Request -
Quote exactly the lines between the line containing "sapling(gz(185, 800), 1.3, 'dark" and the line containing "shrub('undergrowth_shrub', 'low ferny", counting those two lines as part of the range. Leave the rest out.

Rows from a 3D scene dataset
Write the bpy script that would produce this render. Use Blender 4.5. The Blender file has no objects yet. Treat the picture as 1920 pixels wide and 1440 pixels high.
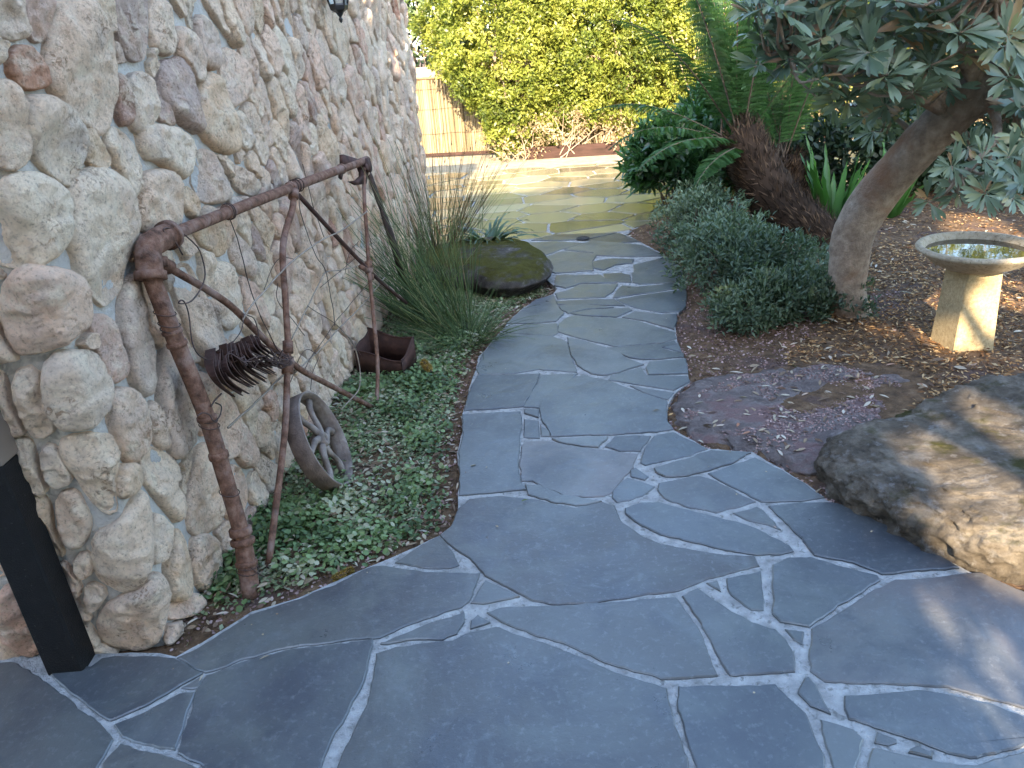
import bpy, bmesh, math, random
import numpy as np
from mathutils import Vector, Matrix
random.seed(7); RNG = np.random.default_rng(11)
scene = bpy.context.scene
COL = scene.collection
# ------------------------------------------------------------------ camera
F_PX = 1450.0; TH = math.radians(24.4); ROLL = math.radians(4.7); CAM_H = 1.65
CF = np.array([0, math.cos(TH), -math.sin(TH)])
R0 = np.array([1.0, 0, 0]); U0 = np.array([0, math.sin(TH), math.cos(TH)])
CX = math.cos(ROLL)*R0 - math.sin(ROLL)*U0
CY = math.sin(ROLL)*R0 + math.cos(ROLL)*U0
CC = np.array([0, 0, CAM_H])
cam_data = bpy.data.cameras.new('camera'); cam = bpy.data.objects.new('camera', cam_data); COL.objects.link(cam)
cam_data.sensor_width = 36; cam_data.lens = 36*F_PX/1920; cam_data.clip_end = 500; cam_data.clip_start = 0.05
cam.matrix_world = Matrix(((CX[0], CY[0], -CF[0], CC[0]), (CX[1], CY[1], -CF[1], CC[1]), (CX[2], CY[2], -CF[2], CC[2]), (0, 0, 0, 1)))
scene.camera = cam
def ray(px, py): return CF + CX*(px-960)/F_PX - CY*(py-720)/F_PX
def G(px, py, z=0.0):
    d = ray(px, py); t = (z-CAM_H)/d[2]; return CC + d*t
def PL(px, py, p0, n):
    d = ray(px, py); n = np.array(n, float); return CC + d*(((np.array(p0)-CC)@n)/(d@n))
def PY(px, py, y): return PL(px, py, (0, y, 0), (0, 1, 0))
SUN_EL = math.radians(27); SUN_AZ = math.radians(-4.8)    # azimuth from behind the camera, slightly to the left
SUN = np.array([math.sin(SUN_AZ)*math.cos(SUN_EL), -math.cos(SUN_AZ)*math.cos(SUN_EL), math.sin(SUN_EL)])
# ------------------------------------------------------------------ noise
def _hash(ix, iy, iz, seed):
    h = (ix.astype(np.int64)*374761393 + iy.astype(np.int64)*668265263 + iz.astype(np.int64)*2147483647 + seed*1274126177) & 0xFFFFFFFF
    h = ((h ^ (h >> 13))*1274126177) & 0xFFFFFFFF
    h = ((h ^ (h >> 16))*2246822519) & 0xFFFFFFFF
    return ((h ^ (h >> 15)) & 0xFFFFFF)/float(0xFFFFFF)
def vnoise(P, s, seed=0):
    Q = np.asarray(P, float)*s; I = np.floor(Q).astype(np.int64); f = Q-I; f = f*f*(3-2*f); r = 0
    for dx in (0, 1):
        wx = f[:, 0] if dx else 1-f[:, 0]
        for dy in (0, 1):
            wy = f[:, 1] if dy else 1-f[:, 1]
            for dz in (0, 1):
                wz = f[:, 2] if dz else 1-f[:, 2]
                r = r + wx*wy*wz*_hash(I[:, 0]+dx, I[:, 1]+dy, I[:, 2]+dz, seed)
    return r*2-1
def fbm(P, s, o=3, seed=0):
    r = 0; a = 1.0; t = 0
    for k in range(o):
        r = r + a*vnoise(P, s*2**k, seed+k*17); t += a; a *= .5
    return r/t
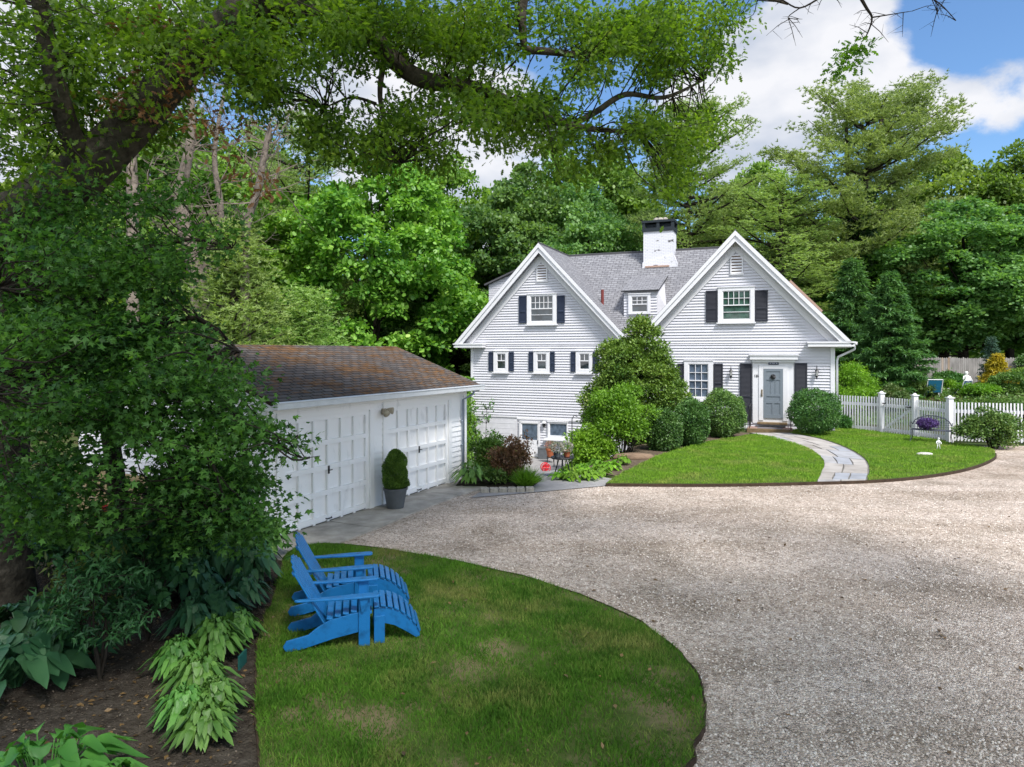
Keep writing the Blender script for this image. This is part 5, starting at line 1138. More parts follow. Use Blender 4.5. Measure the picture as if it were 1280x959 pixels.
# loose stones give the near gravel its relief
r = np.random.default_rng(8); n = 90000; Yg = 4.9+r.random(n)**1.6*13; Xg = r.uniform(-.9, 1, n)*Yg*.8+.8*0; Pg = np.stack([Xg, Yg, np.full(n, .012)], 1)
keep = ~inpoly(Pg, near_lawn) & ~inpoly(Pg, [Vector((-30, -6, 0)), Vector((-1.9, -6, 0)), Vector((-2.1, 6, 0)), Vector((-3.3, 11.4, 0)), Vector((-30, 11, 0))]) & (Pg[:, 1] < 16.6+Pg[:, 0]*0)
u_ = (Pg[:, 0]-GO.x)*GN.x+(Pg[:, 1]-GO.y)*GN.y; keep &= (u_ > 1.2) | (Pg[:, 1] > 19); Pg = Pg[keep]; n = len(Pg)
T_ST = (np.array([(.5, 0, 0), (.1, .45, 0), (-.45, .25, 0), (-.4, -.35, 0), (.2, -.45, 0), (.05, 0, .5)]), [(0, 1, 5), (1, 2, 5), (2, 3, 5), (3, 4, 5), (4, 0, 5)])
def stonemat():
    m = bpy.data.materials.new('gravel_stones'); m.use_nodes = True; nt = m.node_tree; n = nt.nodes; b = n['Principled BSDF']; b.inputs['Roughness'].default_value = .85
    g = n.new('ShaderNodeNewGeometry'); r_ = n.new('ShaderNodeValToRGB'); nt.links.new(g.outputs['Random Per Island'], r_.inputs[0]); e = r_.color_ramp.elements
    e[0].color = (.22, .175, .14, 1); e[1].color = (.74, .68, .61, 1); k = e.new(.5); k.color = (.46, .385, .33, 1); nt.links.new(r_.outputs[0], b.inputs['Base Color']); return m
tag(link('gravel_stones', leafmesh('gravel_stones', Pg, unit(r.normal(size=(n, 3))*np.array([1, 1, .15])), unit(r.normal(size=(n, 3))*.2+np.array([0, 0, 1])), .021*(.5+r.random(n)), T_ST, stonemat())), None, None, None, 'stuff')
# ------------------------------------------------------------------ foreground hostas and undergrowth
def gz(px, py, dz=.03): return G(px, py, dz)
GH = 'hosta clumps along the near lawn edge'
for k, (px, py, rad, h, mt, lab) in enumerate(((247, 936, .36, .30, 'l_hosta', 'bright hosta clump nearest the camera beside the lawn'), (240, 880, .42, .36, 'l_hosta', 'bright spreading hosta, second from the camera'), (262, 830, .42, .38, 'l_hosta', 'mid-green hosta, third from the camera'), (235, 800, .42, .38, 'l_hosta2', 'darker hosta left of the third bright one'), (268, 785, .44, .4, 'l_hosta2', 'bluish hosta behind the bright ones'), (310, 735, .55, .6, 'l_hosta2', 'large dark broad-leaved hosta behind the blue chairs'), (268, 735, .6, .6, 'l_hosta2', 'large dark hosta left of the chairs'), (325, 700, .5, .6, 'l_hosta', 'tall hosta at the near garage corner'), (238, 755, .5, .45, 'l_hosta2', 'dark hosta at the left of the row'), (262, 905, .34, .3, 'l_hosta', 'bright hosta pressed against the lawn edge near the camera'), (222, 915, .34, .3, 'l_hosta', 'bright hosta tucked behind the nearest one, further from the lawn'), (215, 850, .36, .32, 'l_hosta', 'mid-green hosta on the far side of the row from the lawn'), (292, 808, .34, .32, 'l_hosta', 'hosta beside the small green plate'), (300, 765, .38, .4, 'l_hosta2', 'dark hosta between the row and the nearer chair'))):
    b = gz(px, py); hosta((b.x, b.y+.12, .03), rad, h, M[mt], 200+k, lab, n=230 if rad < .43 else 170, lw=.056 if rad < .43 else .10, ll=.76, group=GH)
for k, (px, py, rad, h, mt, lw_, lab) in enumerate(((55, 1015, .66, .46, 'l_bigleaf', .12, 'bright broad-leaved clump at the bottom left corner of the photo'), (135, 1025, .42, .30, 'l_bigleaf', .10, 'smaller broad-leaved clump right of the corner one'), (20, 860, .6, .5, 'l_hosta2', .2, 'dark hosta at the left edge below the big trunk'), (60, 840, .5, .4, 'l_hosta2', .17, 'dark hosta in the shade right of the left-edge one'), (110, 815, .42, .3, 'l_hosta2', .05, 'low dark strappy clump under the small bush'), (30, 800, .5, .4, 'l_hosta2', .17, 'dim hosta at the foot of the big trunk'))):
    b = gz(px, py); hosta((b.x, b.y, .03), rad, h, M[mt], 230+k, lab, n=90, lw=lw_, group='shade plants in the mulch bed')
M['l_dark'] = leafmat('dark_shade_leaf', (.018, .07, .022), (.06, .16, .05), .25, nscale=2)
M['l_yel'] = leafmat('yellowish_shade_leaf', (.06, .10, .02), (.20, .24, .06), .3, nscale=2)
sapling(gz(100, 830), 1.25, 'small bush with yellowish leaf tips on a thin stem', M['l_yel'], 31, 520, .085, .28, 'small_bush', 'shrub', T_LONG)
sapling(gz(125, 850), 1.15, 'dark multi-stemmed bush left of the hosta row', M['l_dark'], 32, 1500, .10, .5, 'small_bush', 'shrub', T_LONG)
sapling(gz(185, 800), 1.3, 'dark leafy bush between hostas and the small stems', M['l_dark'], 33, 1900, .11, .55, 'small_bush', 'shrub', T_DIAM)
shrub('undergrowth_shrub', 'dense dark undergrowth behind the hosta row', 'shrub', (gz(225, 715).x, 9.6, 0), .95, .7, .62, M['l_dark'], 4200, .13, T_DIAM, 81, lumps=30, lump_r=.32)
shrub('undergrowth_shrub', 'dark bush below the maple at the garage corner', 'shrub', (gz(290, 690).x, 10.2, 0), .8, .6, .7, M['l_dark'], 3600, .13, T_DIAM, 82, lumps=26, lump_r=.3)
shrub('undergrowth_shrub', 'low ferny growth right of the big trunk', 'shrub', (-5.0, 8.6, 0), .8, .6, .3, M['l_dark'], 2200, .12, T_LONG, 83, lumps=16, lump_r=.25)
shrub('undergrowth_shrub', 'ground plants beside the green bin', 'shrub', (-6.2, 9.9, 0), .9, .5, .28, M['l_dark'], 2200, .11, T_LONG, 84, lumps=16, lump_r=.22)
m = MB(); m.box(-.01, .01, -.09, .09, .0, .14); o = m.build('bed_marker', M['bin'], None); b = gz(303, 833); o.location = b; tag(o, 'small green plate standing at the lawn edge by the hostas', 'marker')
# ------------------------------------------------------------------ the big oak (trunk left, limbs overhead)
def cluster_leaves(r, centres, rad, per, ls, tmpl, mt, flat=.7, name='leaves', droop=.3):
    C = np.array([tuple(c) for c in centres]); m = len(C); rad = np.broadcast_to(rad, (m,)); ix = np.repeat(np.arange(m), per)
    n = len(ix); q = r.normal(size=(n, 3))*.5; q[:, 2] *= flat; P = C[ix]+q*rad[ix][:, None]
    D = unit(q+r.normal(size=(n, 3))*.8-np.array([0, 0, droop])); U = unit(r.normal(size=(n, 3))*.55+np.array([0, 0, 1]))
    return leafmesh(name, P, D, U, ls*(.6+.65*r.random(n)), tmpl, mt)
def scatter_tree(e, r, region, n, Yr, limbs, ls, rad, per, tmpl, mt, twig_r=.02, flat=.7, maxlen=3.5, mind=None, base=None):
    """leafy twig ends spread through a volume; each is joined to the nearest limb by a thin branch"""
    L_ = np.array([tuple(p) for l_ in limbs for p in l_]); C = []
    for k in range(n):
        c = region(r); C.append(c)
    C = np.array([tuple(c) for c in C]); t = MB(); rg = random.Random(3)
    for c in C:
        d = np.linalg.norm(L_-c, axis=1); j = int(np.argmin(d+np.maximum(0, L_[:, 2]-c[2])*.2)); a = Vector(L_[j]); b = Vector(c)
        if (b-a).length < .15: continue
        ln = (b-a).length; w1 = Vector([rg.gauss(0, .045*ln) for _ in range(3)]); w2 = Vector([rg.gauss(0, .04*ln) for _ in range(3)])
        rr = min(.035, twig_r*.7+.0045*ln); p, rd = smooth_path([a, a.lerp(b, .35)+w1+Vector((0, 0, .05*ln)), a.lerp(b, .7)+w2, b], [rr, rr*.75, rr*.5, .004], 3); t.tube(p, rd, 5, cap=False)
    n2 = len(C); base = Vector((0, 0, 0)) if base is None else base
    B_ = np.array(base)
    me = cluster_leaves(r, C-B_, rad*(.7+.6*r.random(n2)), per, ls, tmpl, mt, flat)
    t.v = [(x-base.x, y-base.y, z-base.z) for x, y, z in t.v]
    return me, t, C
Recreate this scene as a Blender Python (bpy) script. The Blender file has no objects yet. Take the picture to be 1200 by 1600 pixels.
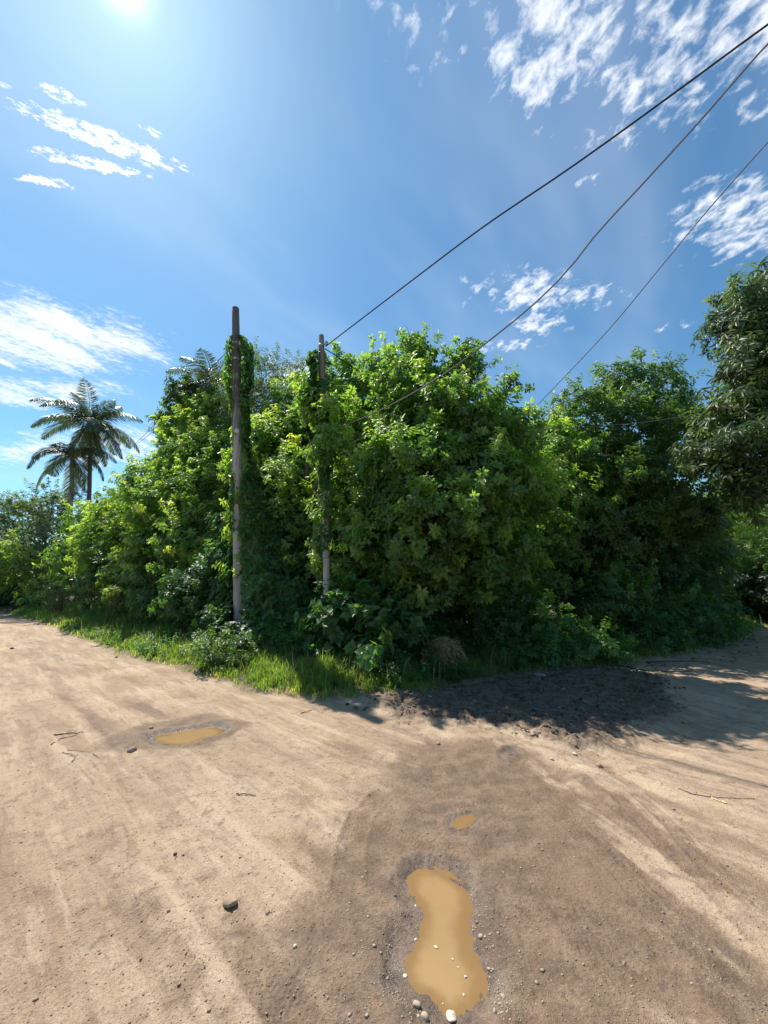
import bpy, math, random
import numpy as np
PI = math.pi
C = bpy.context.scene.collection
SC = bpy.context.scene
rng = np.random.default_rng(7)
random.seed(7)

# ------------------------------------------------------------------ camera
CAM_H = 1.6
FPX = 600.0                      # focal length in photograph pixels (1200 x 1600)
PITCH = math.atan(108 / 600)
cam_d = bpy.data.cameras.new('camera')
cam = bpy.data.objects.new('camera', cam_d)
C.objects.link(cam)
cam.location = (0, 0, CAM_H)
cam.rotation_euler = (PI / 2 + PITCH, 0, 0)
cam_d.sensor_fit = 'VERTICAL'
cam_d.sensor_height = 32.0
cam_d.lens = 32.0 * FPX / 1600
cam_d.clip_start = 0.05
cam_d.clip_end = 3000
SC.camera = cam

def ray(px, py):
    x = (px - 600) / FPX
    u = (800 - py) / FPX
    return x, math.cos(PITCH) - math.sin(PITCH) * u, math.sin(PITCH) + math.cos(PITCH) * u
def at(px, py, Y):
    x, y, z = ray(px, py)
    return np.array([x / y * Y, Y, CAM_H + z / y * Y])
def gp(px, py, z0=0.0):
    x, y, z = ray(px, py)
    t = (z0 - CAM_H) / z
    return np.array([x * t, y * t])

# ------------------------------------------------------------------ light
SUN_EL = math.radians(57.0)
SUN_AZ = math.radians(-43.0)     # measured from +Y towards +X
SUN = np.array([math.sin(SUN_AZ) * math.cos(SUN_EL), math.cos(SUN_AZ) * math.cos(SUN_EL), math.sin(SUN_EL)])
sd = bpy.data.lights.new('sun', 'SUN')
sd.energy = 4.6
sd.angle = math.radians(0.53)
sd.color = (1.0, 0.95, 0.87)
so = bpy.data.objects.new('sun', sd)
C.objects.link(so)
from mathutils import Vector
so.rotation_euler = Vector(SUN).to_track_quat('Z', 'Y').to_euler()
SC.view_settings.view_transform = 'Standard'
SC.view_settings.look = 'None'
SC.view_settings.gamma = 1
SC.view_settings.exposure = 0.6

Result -
sapling(gz(185, 800), 1.3, 'dark leafy bush between hostas and the small stems', M['l_dark'], 33, 1900, .11, .55, 'small_bush', 'shrub', T_DIAM)
shrub('undergrowth_shrub', 'dense dark undergrowth behind the hosta row', 'shrub', (gz(225, 715).x, 9.6, 0), .95, .7, .62, M['l_dark'], 4200, .13, T_DIAM, 81, lumps=30, lump_r=.32)
shrub('undergrowth_shrub', 'dark bush below the maple at the garage corner', 'shrub', (gz(290, 690).x, 10.2, 0), .8, .6, .7, M['l_dark'], 3600, .13, T_DIAM, 82, lumps=26, lump_r=.3)
shrub('undergrowth_shrub', 'low ferny growth right of the big trunk', 'shrub', (-5.0, 8.6, 0), .8, .6, .3, M['l_dark'], 2200, .12, T_LONG, 83, lumps=16, lump_r=.25)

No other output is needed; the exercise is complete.